Monday, October 18, 2010

Part 3 Once Upon a Block: How I Got Through My Worst Block Ever

So, fifteen minutes. What had I stumbled upon? I felt like I had just been given the permission I'd be waiting for all my life--the permission to work on something for a very tiny amount of time and then to walk away.  Ideally, of course, I would eventually not need to walk away after fifteen minutes. But, I didn't dare to get too far ahead of myself, but of course, I hoped that if not today, one day soon, the allotted fifteen minutes would be the gateway into a reverie of work from which I would lift my head only to realize that hours had elapsed and a snowbank of pristine, finished pages had risen around me.

But, even though I did not have children at that point, I was still very aware of The Power of Jinx (kids drill repeated and urgent warnings about Jinx into you, for fear that you will ruin their lives by getting too far ahead of yourself and counting their chickens before they're hatched.). And, as excited as I was becoming about the 15 minute formula (and then I will rule the world!  15 minutes at a time!), I held it as tightly in check as I could, for as I made abundantly clear in my last two posts so very much was riding on the completion of this ef-fing (say it with a British accent) thesis.

I was excited to read the section of Valian's essay titled "Rules and Rationales of the Program" (It was a program! and it had rules! it would work!). The first rule was "that the fifteen-minute period had to be spent solely on working." Good, agreed. I could do it. But then, a few lines later I read something that stopped me short:  "I also had to learn that losing myself in my work was not dangerous." I'd never thought of this before, but I definitely knew what this meant.  It was sort of scary to think of being absorbed into a long project, something like falling into a well. There was more to think about here, but for now I had to press on.

I was eager to start my first fifteen minutes. I got the kitchen timer ready.  But I knew that if I went into the fifteen minutes without a plan, I could choke and I was--I hate to admit it--afraid to use my first 15 minutes for actual writing on my thesis, so before I set the timer, I reassured  myself that the first fifteen minutes would be spent on brainstorming a plan for completing the thesis.  I won't bore you with the blow by blow of this fifteen minutes, but I will say that I settled in quickly and used the time making a list of 15 minute tasks--look up this and that, write a paragraph explaining x, read this source.  When the first 15 was over, I was satisfied, but I also knew that if I didn't do a writing task that day, I would still be doomed, that I would be using my new program as a very elaborate form of procrastination.  So, not long after (knowing me there was probably snacks, tea, some heavy sighing), I set the timer again and valiantly chose a writing task from the list.

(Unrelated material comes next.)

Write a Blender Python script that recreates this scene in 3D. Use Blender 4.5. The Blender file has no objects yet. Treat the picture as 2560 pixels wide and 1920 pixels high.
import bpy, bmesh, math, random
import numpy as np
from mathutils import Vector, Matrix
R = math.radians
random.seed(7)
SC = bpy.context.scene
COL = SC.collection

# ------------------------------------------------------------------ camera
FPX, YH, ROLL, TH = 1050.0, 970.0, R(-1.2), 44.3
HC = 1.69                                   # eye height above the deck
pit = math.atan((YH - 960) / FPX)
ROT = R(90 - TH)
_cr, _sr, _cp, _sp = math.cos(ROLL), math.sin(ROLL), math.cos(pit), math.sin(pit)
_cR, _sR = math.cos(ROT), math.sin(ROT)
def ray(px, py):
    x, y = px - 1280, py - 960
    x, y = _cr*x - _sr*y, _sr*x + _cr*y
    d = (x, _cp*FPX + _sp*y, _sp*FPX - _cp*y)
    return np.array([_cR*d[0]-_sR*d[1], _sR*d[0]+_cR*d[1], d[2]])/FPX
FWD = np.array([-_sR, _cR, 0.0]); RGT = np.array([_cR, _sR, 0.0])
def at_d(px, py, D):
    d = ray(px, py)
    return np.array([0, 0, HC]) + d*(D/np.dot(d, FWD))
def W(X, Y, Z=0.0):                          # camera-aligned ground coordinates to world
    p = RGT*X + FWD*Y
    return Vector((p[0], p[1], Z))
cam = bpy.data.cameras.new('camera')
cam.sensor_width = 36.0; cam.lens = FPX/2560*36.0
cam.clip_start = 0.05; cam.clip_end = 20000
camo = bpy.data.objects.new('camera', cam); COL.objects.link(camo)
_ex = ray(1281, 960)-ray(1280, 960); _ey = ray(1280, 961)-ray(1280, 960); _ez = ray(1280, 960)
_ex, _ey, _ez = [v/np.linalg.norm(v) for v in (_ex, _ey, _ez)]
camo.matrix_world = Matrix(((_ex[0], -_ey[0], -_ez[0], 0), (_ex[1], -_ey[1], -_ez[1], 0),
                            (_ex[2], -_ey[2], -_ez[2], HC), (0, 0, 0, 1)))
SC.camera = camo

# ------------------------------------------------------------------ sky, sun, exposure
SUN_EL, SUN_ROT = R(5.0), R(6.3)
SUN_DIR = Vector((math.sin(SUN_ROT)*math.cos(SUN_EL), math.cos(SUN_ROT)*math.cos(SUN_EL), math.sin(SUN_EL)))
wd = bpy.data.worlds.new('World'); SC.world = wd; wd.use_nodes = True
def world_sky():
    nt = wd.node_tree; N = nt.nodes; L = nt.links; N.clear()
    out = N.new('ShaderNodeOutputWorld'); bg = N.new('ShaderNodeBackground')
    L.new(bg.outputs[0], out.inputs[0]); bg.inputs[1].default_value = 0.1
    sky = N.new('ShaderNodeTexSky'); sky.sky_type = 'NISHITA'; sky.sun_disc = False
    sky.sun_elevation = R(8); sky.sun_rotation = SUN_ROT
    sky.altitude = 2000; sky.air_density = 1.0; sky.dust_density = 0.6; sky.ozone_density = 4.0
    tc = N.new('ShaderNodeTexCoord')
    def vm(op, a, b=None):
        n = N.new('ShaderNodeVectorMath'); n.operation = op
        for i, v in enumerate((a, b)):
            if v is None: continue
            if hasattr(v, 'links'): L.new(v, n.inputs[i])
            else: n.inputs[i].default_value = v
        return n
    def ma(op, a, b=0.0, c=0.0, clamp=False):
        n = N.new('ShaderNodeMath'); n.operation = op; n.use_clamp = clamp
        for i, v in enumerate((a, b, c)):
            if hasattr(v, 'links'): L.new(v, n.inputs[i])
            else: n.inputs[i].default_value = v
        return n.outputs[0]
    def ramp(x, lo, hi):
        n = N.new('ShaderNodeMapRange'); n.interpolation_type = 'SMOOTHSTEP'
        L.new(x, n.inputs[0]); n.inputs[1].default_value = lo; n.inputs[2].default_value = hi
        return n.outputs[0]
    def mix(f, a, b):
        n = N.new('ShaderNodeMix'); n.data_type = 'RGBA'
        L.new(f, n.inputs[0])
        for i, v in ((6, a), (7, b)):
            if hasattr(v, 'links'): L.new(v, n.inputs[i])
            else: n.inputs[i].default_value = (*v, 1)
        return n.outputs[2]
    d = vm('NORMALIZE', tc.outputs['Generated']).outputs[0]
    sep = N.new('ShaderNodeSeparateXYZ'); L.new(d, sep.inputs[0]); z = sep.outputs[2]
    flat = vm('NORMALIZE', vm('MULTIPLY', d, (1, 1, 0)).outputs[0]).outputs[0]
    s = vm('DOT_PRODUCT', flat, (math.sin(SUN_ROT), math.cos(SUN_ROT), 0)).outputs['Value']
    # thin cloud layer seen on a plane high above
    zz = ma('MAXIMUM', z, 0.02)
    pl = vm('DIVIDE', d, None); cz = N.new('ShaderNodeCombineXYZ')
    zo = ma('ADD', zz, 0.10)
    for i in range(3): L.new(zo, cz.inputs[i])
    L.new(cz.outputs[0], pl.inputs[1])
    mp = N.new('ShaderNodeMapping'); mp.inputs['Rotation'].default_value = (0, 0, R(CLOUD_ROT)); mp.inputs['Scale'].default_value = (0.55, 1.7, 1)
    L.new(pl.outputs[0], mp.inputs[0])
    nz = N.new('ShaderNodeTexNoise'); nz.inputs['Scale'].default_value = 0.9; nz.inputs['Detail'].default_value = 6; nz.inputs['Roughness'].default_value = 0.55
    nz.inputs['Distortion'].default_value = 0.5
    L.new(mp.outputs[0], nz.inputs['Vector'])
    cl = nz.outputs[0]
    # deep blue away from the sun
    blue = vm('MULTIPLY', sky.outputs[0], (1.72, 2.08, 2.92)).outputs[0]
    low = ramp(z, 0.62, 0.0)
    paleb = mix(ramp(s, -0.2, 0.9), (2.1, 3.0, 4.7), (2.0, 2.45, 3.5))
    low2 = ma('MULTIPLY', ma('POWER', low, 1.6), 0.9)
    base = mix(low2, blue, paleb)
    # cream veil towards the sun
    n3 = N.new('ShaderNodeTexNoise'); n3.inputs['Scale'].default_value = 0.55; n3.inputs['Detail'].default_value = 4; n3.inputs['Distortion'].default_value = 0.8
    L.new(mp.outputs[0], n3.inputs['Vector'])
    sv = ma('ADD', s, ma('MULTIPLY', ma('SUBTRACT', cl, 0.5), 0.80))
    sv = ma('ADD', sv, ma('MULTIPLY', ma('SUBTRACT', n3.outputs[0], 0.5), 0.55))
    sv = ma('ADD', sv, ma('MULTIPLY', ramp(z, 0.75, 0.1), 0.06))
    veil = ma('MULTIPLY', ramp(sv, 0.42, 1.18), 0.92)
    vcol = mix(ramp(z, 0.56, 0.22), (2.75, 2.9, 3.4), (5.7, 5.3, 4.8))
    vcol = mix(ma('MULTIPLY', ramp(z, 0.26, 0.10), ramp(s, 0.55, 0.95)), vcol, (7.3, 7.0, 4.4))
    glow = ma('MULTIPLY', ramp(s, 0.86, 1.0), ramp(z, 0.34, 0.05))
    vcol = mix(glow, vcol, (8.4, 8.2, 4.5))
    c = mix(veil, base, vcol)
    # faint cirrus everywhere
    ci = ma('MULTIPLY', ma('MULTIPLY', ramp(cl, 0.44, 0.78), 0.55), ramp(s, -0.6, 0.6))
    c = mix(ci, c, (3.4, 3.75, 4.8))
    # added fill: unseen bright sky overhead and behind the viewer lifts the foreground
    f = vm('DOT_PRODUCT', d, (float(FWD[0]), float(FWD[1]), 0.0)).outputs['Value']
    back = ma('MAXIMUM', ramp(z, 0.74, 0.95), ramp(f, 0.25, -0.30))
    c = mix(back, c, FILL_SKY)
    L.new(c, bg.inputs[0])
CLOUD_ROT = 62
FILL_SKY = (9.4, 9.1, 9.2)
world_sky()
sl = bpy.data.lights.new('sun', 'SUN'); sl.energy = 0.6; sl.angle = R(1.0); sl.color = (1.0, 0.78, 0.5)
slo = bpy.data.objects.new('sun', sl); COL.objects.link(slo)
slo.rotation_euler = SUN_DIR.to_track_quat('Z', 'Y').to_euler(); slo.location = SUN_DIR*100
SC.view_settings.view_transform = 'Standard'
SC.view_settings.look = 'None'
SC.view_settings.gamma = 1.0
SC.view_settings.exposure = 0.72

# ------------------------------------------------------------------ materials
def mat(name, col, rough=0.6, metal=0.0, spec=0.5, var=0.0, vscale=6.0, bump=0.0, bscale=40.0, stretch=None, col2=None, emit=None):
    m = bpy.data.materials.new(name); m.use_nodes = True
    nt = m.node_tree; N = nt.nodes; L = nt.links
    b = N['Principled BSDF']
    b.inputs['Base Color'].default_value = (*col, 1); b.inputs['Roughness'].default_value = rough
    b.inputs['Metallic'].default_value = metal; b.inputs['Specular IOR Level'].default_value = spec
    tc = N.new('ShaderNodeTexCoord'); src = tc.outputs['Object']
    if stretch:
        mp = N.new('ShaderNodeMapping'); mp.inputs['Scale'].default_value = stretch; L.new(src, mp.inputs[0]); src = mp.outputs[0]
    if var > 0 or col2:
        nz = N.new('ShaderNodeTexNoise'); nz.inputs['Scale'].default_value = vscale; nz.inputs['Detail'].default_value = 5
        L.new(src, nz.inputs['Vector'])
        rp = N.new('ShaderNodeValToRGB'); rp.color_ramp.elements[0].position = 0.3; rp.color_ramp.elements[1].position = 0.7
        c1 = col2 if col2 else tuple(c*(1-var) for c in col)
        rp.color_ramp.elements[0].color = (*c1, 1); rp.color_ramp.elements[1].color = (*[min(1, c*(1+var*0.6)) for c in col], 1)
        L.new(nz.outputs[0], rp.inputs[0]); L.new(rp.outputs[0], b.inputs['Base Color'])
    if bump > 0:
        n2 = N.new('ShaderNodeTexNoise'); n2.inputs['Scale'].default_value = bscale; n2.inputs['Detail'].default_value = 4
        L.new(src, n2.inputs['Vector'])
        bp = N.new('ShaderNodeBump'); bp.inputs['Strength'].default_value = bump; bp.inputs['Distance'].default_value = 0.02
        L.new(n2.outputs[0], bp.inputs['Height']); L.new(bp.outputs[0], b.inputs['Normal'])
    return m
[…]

Reader, I wrote. I wrote for 15 minutes.

You'd think it was a lunar landing the way I boast, but I knew after that fifteen minutes that the worst was over and that I would continue and soon the 15 minutes would turn into longer periods.  And by the end of the week, that's exactly what happened. I was now working for, gulp, several hours a day. Probably four hours. And the pages were piling up.  Two months from that first 15-minute session, I entered a small classroom and defended my thesis. I passed. I think everyone passes, but it was still glorious. But the most fabulous moment was a few days earlier when my desk jet printer spat out the last page of that thesis.  It was then that I did my Rock the Casbah victory dance.